**TO BE DONE**: Look below. Copy each line that has "scene" in it.
begin PROVIDED MATERIAL
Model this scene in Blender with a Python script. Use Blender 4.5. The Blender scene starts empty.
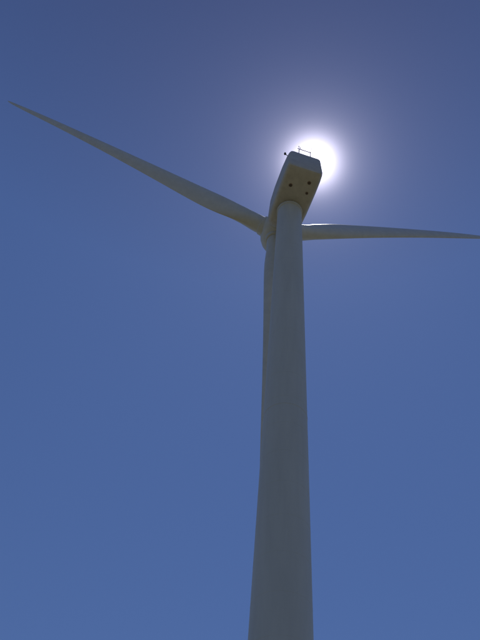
import bpy, bmesh, math, bisect
from mathutils import Vector, Matrix, noise
# ------------------------------------------------------------------ parameters
D0=39.75; PITCH=0.9546; YAW=-0.0972; ROLL=0.100; FPX=841.8
PSI=-0.325; PHASE=-1.105; RR=36.3; OH=4.35; DB=4.14; DT=2.40
TILT=math.radians(0.5); CONE=math.radians(3.49); H=80.0; DZ=3.1
CAM=Vector((0,0,1.6))
F=Vector((math.sin(YAW)*math.cos(PITCH),math.cos(YAW)*math.cos(PITCH),math.sin(PITCH)))
R0=Vector((math.cos(YAW),-math.sin(YAW),0)); U0=R0.cross(F)
RX=R0*math.cos(ROLL)+U0*math.sin(ROLL); UX=-R0*math.sin(ROLL)+U0*math.cos(ROLL)
# direction of the real sun (elevation ~65 deg, just beside the nacelle tail)
SUN=(F+RX*((313.5-240)/FPX)+UX*((320-162)/FPX)).normalized()
SUN_EL=math.asin(SUN.z); SUN_AZ=math.atan2(SUN.x,SUN.y)
scene=bpy.context.scene
# ------------------------------------------------------------------ materials
def nodes(mat):
    mat.use_nodes=True; nt=mat.node_tree
    return nt, nt.nodes, nt.links, nt.nodes["Principled BSDF"]
def paint(name,c1,c2,rough=0.42,scale=0.35,streak=True):
    m=bpy.data.materials.new(name); nt,n,l,b=nodes(m)
    tc=n.new("ShaderNodeTexCoord"); mp=n.new("ShaderNodeMapping")
    mp.inputs["Scale"].default_value=(1,1,0.12) if streak else (1,1,1)
    ns=n.new("ShaderNodeTexNoise"); ns.inputs["Scale"].default_value=scale*4; ns.inputs["Detail"].default_value=8
    ns.inputs["Roughness"].default_value=0.6
    cr=n.new("ShaderNodeValToRGB"); cr.color_ramp.elements[0].position=0.33; cr.color_ramp.elements[1].position=0.66
    cr.color_ramp.elements[0].color=(*c2,1); cr.color_ramp.elements[1].color=(*c1,1)
    l.new(tc.outputs["Object"],mp.inputs[0]); l.new(mp.outputs[0],ns.inputs["Vector"])
    l.new(ns.outputs["Fac"],cr.inputs[0]); l.new(cr.outputs[0],b.inputs["Base Color"])
    n2=n.new("ShaderNodeTexNoise"); n2.inputs["Scale"].default_value=3; n2.inputs["Detail"].default_value=5
    l.new(tc.outputs["Object"],n2.inputs["Vector"])
    mr=n.new("ShaderNodeMapRange"); mr.inputs["To Min"].default_value=rough-.08; mr.inputs["To Max"].default_value=rough+.14
    l.new(n2.outputs["Fac"],mr.inputs[0]); l.new(mr.outputs[0],b.inputs["Roughness"])
    return m
M_TOWER=paint("tower_paint",(0.59,0.59,0.53),(0.54,0.54,0.485),0.5)
M_BLADE=paint("blade_gelcoat",(0.62,0.62,0.57),(0.56,0.56,0.515),0.42,0.3,False)
M_NAC=paint("nacelle_gelcoat",(0.57,0.55,0.50),(0.49,0.47,0.43),0.5,0.5,False)
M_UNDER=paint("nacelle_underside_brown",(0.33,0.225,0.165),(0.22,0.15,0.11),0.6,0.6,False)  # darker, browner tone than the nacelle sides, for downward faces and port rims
M_DARK=paint("dark_rubber",(0.05,0.04,0.04),(0.03,0.025,0.025),0.6,1,False)
M_PORT=paint("port_grille",(0.11,0.085,0.07),(0.08,0.06,0.05),0.6,1,False)
M_STEEL=paint("galvanised_steel",(0.35,0.36,0.37),(0.25,0.26,0.27),0.4,2,False)
M_STEEL.node_tree.nodes["Principled BSDF"].inputs["Metallic"].default_value=0.7
M_CONC=paint("concrete",(0.38,0.37,0.34),(0.28,0.27,0.25),0.85,1.5,False)
def ground_mat():
    m=bpy.data.materials.new("dry_grassland"); nt,n,l,b=nodes(m)
    tc=n.new("ShaderNodeTexCoord")
    a=n.new("ShaderNodeTexNoise"); a.inputs["Scale"].default_value=0.03; a.inputs["Detail"].default_value=10
    c=n.new("ShaderNodeTexNoise"); c.inputs["Scale"].default_value=3.0; c.inputs["Detail"].default_value=8
    l.new(tc.outputs["Object"],a.inputs[0]); l.new(tc.outputs["Object"],c.inputs[0])
    r1=n.new("ShaderNodeValToRGB"); r1.color_ramp.elements[0].position=.35; r1.color_ramp.elements[1].position=.65
    r1.color_ramp.elements[0].color=(0.11,0.115,0.05,1); r1.color_ramp.elements[1].color=(0.23,0.19,0.115,1)
    r2=n.new("ShaderNodeValToRGB"); r2.color_ramp.elements[0].position=.3; r2.color_ramp.elements[1].position=.7
    r2.color_ramp.elements[0].color=(0.5,0.5,0.5,1); r2.color_ramp.elements[1].color=(1,1,1,1)
    mx=n.new("ShaderNodeMix"); mx.data_type='RGBA'; mx.blend_type='MULTIPLY'; mx.inputs[0].default_value=1
    l.new(a.outputs["Fac"],r1.inputs[0]); l.new(c.outputs["Fac"],r2.inputs[0])
    l.new(r1.outputs[0],mx.inputs[6]); l.new(r2.outputs[0],mx.inputs[7]); l.new(mx.outputs[2],b.inputs["Base Color"])
    b.inputs["Roughness"].default_value=0.95
    bp=n.new("ShaderNodeBump"); bp.inputs["Distance"].default_value=0.1; l.new(c.outputs["Fac"],bp.inputs["Height"]); l.new(bp.outputs[0],b.inputs["Normal"])
    return m
M_GROUND=ground_mat()
M_GRAVEL=paint("crushed_gravel",(0.34,0.30,0.25),(0.20,0.18,0.15),0.95,5,False)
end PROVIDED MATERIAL
**RESULT OF THE TASK**:
Model this scene in Blender with a Python script. Use Blender 4.5. The Blender scene starts empty.
scene=bpy.context.scene